Even those who are working aren’t benefitting. As the Irish Times noted last year (16 February), ‘a third of all income [is] concentrated in the hands of the top 10 percent of earners. When taxes and benefits are taken into account, though, this is just about the European average. Further, ‘Estimates of wealth distribution give the Top 10% between 42% and 58% of all wealth, and the Top 1% between 10% and 27% of all wealth.’
As demonstrated by the below graph (from the same website):
So, for the vast majority of the Irish, they do not own Ireland, nor Ireland’s wealth. They are not invited to share in growth in good times, and they are politely shown the door in bad times. That is what independence has meant for the workers of Ireland.
What it means for the top dogs in the country is that they have been able to shop around for patronage.

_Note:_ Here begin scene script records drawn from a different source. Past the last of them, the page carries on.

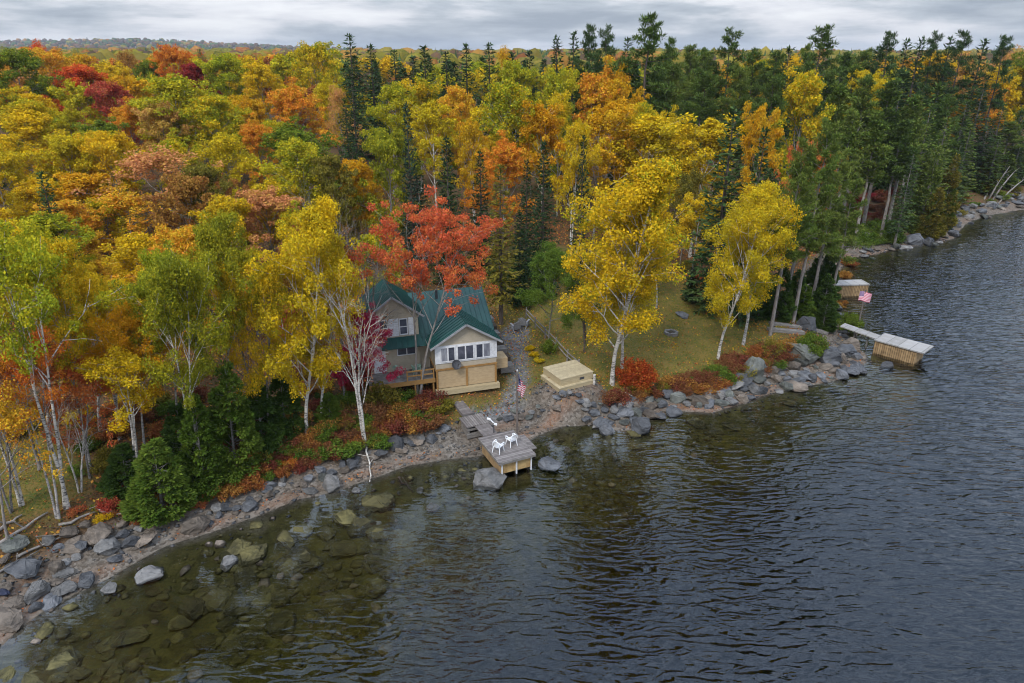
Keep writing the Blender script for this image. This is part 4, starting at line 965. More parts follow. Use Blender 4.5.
def fence():
    ends=[onground(526,318),onground(579,372)];a=Vector(ends[0]);b=Vector(ends[1]);r=empty('rail_fence',a);tag(r,'weathered grey split-rail fence running down beside the lawn','fence')
    n=5;P=[]
    for i in range(n+1):
        p=a.lerp(b,i/n);p.z=hz(p.x,p.y);P.append(p-a);MB().tube([P[-1]-Vector((0,0,.3)),P[-1]+Vector((random.uniform(-.05,.05),0,1.0))],[.07,.06],7).build('post',M['grey'],r)
    for i in range(n):
        for z in (.45,.85): MB().tube([P[i]+Vector((0,-.08,z+random.uniform(-.05,.05))),P[i+1]+Vector((0,-.08,z+random.uniform(-.05,.05)))],[.05,.045],6).build('rail',M['grey'],r)
fence()
def fire_ring():
    q=onground(671,334);r=empty('fire_pit',q);tag(r,'round stone fire pit on bare gravel in the leafy lawn','fire pit')
    m=MB();n=20
    for i in range(n):
        a0=2*math.pi*i/n;a1=2*math.pi*(i+.92)/n;k=random.uniform(.95,1.05);h_=.22*random.uniform(.85,1.15)
        m.prism([(.36*math.cos(a0),.36*math.sin(a0),-.05),(.58*k*math.cos(a0),.58*k*math.sin(a0),-.05),(.58*k*math.cos(a1),.58*k*math.sin(a1),-.05),(.36*math.cos(a1),.36*math.sin(a1),-.05)],(0,0,h_+.05))
    m.build('stone_ring',M['grey'],r);m=MB();m.tube([(0,0,-.02),(0,0,.05)],.35,16);m.build('ash_bed',M['dark'],r)
    m=MB()
    for a0 in (0.3,1.9,3.6): m.beam((.28*math.cos(a0),.28*math.sin(a0),.08),(-.24*math.cos(a0+.4),-.24*math.sin(a0+.4),.14),.06,.06)
    m.build('charred_logs',M['darkwood'],r)
fire_ring()
def retaining():
    r=empty('retaining_wall',loc(5.5,1.6,-.1),R_(17));tag(r,'stepped dark timber retaining wall along the right side of the cottage','retaining wall')
    for i in range(7):
        MB().box(-.45+.03*i,.55,.9*i,.9*i+.8,.0,.55+.28*i).build('timber_step',M['darkwood'] if i%2 else M['grey'],r)
retaining()
def log(a,b,r0,label,mat=None,name='driftwood_log',z=.1,cat='log',crook=.12,group=None):
    a=Vector(onground(*a));b=Vector(onground(*b));r=empty(name,a);tag(r,label,cat,group);n=6;P=[];a0=a.copy()
    for i in range(n+1):
        p=a.lerp(b,i/n)-a0+Vector((random.uniform(-crook,crook),random.uniform(-crook,crook),z+random.uniform(0,.05)));P.append(p)
    MB().tube(P,[r0*(1-.6*i/n) for i in range(n+1)],7).build('stem',mat or M['driftwood'],r,True)
    k=P[3];MB().tube([k,k+Vector((random.uniform(-.5,.5),random.uniform(-.3,.3),.35)),k+Vector((random.uniform(-.9,.9),random.uniform(-.4,.4),.5))],[r0*.45,r0*.3,.01],5).build('branch_stub',mat or M['driftwood'],r,True)
G='driftwood along the left bank'
log((-10,536),(22,518),.11,'silver driftwood log at the left edge, highest on the bank',group=G);log((0,545),(48,514),.10,'long grey driftwood log under the leftmost birches',group=G)
log((15,560),(70,534),.08,'thin dark driftwood pole lying across the slate slabs',M['grey'],group=G);log((40,548),(92,520),.07,'crooked brown branch below the thick grey-barked birch',M['darkwood'],group=G)
log((60,528),(120,505),.08,'grey log on the bank left of the green cedar',group=G);log((100,512),(130,518),.09,'short bleached white log beside the cedar foot',BK['white'],group=G)
log((0,575),(40,552),.06,'slim twisted driftwood stick above the big slate slab',M['grey'],group=G)
log((366,447),(371,483),.07,'forked white birch branch hanging from the bank into the water',BK['white'],'fallen_branch',.12,'branch')
log((398,478),(414,494),.08,'dark waterlogged log lying in the shallows left of the dock',M['darkwood'],'sunken_log',.05)
log((622,407),(648,398),.08,'bleached log resting on rocks below the orange-red bush',BK['white'],group='pale logs on the rocky shore');log((745,377),(775,366),.07,'pale branch lying over the rocks left of the round green bush',group='pale logs on the rocky shore')
log((238,447),(247,468),.07,'broken grey stub standing among the red shrubs on the left bank',M['grey'],'tree_stump',.25,'stump')
for (a,b,lb) in (((768,331),(803,334),'front beam of the long grey timbers lying under the shore pines'),((770,325),(800,329),'rear mossy beam of the long timbers lying under the shore pines'),((812,331),(826,334),'short grey timber right of the round green bush')):
    A_=Vector(onground(*a));B_=Vector(onground(*b));r=empty('timber_beam',A_);tag(r,lb,'beam','old timbers under the shore pines');MB().beam((0,0,.15),B_-A_+Vector((0,0,.15)),.55,.26).build('beam_body',M['grey'],r)
    MB().box(.1,.3,-.35,.35,-.2,.02).build('sleeper',M['darkwood'],r)
# leaning dead trunks on the far right shore
for k,(bx,by,tx,ty) in enumerate(((988,200,1010,166),(992,200,1016,170),(984,199,1002,168),(998,203,1026,178))):
    A_=Vector(onground(bx,by));e=at(tx,ty,6.5-.8*k);v=Vector(e)-A_;r=empty('dead_tree',A_)
    tag(r,['bare grey trunk leaning right over the far shore, longest of its cluster','bare leaning trunk just right of the longest one, far shore','bare leaning trunk at the left of the far shore cluster','lowest leaning bare trunk at the right of the far cluster'][k],'dead tree','dead trunks leaning on the far shore')
    MB().tube([(0,0,-.2),v*.35+Vector((0,0,.3)),v*.7+Vector((0,0,.25)),v],[.16,.12,.09,.03],7).build('trunk',BK['pale'],r,True)
    m=MB()
    for t in (.45,.6,.72,.85): c_=v*t+Vector((0,0,.25));m.tube([c_,c_+Vector((random.uniform(-1,1),random.uniform(-.8,.8),random.uniform(.3,1.0)))],[.04,.01],4)
    m.build('twigs',BK['pale'],r)
# ------------------------------------------------------------------ rocks
def rock_mesh(seed,flat):
    g_=random.Random(seed);bm=bmesh.new()
    for i in range(20):
        v=Vector((g_.gauss(0,1),g_.gauss(0,1),g_.gauss(0,1))).normalized()*g_.uniform(.82,1.05);bm.verts.new((v.x*.5,v.y*.40,v.z*flat*.5))
    bmesh.ops.convex_hull(bm,input=bm.verts);bmesh.ops.delete(bm,geom=[v for v in bm.verts if not v.link_faces],context='VERTS')
    bmesh.ops.bevel(bm,geom=list(bm.edges),offset=.022,segments=1,affect='EDGES',clamp_overlap=True)
    bmesh.ops.triangulate(bm,faces=[f for f in bm.faces if len(f.verts)>4])
    bmesh.ops.subdivide_edges(bm,edges=[e for e in bm.edges if e.calc_length()>.12],cuts=2,use_grid_fill=True)
    for v in bm.verts: v.co+=v.normal*g_.uniform(-.020,.020)
    me=bpy.data.meshes.new('rock');bm.to_mesh(me);bm.free();me.materials.append(RM['slate']);return me
ROCK={'slab':[rock_mesh(s,.34) for s in range(6)],'block':[rock_mesh(20+s,.62) for s in range(6)],'round':[rock_mesh(40+s,.78) for s in range(4)]}
ROCKS=[]
def rock(px,py,w,kind='block',mat='slate',label=None,rz=None,sink=.3,name='rock',dy=1.0,tilt=None,zoff=0):
    q=onground(px,py);d=proj(*q)[2];s=w*d/F;me=random.choice(ROCK[kind]);o=link(bpy.data.objects.new(name,me))
    hh=s*{'slab':.34,'block':.62,'round':.78}[kind]*dy
    o.location=(q[0],q[1],q[2]+hh*(.5-sink)+zoff);o.scale=(s,s*random.uniform(.85,1.15),s*dy);tl=tilt if tilt is not None else .22
    o.rotation_euler=(random.uniform(-tl,tl),random.uniform(-tl,tl),random.uniform(0,6.28) if rz is None else rz)
    o.material_slots[0].link='OBJECT';o.material_slots[0].material=RM[mat]
    ROCKS.append(dict(o=o,kind=kind,mat=mat,px=px,py=py,w=w,s=s,label=label,name=name));return o
HR=[(487,484,46,'block','pale','big pale split boulder in the water at the dock corner'),(549,470,28,'slab','slate','flat slate rock awash just right of the dock front'),
 (150,577,34,'slab','pale','pointed grey slab standing in the left shallows, nearest the beach'),(196,528,32,'block','brown','big brown-grey boulder at the waterline below the green cedar'),
 (230,565,24,'block','pale','lone angular rock rising from the left shallows'),(112,590,20,'block','pale','pale wedge-shaped rock at the water edge, left of the pointed slab'),
 (86,582,24,'block','slate','grey block at the waterline among fallen leaves on the left'),(33,600,22,'block','pale','pale cubic rock in front of the large slate slab at left'),
 (52,603,26,'slab','slate','tilted flat rock half in the water at far left'),(24,570,46,'slab','slate','large blue-grey slate slab on the left bank'),(8,622,44,'slab','brown','wide brown slab at the bottom left water edge'),
 (14,545,34,'slab','lichen','greenish slate slab under the driftwood at left'),(75,548,34,'slab','brown','broad brown rock outcrop on the left beach'),(100,538,36,'block','brown','cracked brown outcrop left of the green cedar'),
 (131,545,22,'block','slate','dark block at the head of the left beach'),(60,570,26,'block','brown','brown block between slate slab and beach'),
 (640,438-8,28,'round','slate','rounded dark boulder in the water below the orange-red bush'),(603,424,28,'slab','slate','slate slab leading the rock pile right of the little beach'),(606,433,18,'round','slate','small round rock awash beside the rock pile'),
 (636,430,22,'block','slate','dark rock at the waterline right of the rock pile'),(699,378+26,22,'block','brown','brown rock beside the water under the maroon bushes'),
 (752,373,40,'block','lichen','largest lichen-green boulder in the rock wall beneath the birch pair'),(797,356,44,'block','lichen','big grey-green boulder left of the round green bush'),
 (829,360,34,'block','slate','large slate boulder below the round green bush'),(845,354,26,'block','slate','slate boulder at the root of the white pier'),(887,383-12,20,'round','slate','dark wet rock under the white pier crib'),
 (913,243,25,'block','slate','large pale boulder on the far shore below the red shrubs'),(865,240,20,'block','pale','grey boulder by the low hedge on the far shore'),
 (634,320,14,'slab','slate','flat dark stone lying in the leafy lawn'),(682,316,18,'slab','slate','dark ash-grey stone patch behind the fire pit'),(330,487,30,'block','pale','pale block at the waterline midway along the left beach'),
 (250,508,20,'block','slate','upright slate rock at the waterline on the left beach'),(396,446,26,'block','slate','dark boulder at the foot of the white bare birch'),(627,492-84,20,'block','pale','pale block among slate rocks below the orange-red bush'),
 (310,492,18,'slab','pale','small pale slab at the middle of the left beach'),(355,491,12,'slab','pale','small white stone on the waterline of the left beach'),(420,491,12,'slab','pale','small white rock in the shallows beside the sunken log'),(433,508,18,'slab','brown','brown rock breaking the surface left of the split boulder'),
 (432,441,16,'block','slate','slate rock at the back of the beach below the cottage'),(377,524,12,'slab','pale','tiny pale rock in the middle of the left shallows'),(806,329,26,'round','slate','blue-grey boulder under the pines behind the round green bush')]
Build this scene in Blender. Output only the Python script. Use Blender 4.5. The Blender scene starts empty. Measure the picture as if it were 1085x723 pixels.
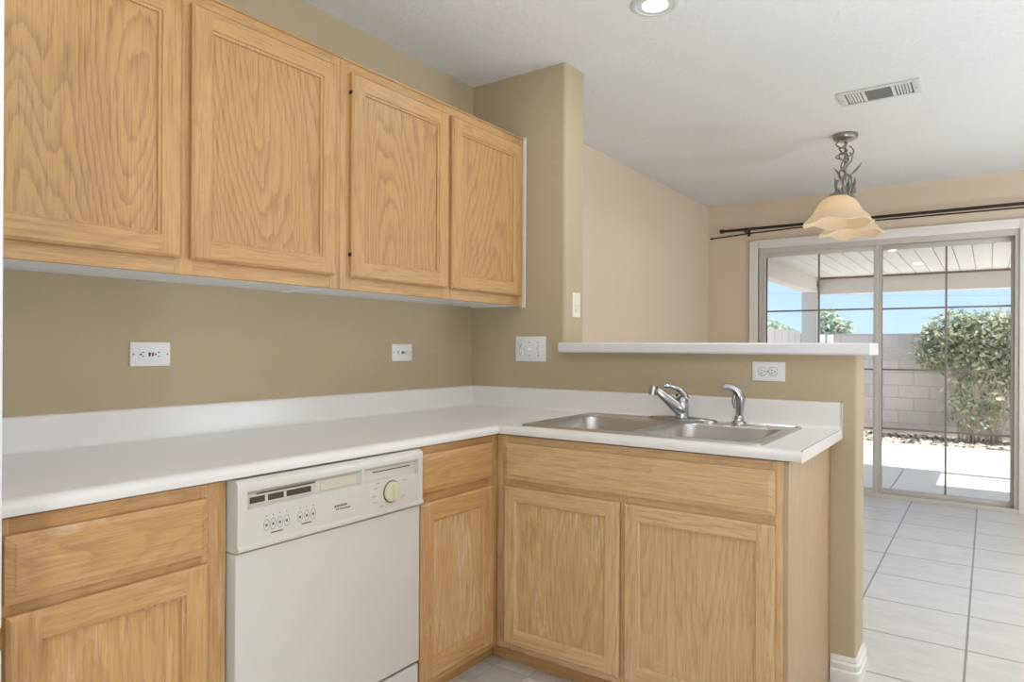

No longer tied to the capital of John Bull next door, they can become the clients of European and American capital instead. The Tiger economies were known for their crony capitalism, and Ireland has had its fair share of that. Charles Haughey was legendarily corrupt when in office in the 1980s, Bertie Ahern (who was Taoiseach throughout most of the Celtic Tiger years) eventually fell due to revelations of brown-paper enveloped ‘dig out’ funds. The Mahon Tribunal found that he was not alone, and numerous public officials and councillors had been engaging in corrupt practices.
Legitimate business people are largely benefitting from foreign capital inflows. As Paul Sweeney noted in the Irish Times (16 January): ‘[The Irish] State is highly interventionist and spends between €4.7 billion and €6.2 billion a year supporting enterprise (half to agribusiness and farmers under the European Union). The equivalent of 5,200 full-time public servants supports such firms. Foreign firms play a key role in all small, open economies, but here their role is disproportionate because we do not have enough successful indigenous firms of scale.’
It’s worth noting that, according to the CIA World Fact book, agriculture in Ireland makes up about 1.6 percent of economic activity, so its share of state aid represents a hang-over of the status of farm and land owning in the Irish Republic.
Independence has not benefitted the working class of Ireland. It has not freed them from wage slavery. It has not freed them from exploitation and inequality. The Irish economy is not run on behalf of the people who live in Ireland, but on behalf of the owners of capital. For all the state intervention, it is still subject to the anarchy of production and the vagaries of the market.
In the good times Ireland’s wealth grows based on the work of its citizens, most of which is stolen from them. When the market turns sour, they are shown the door, or robbed some more to balance the books.
Ireland is enmeshed in a worldwide capitalist system, and only by joining a general struggle to emancipate the working class of the whole world, and turn the planet into the common property of humanity will people in Ireland liberate themselves.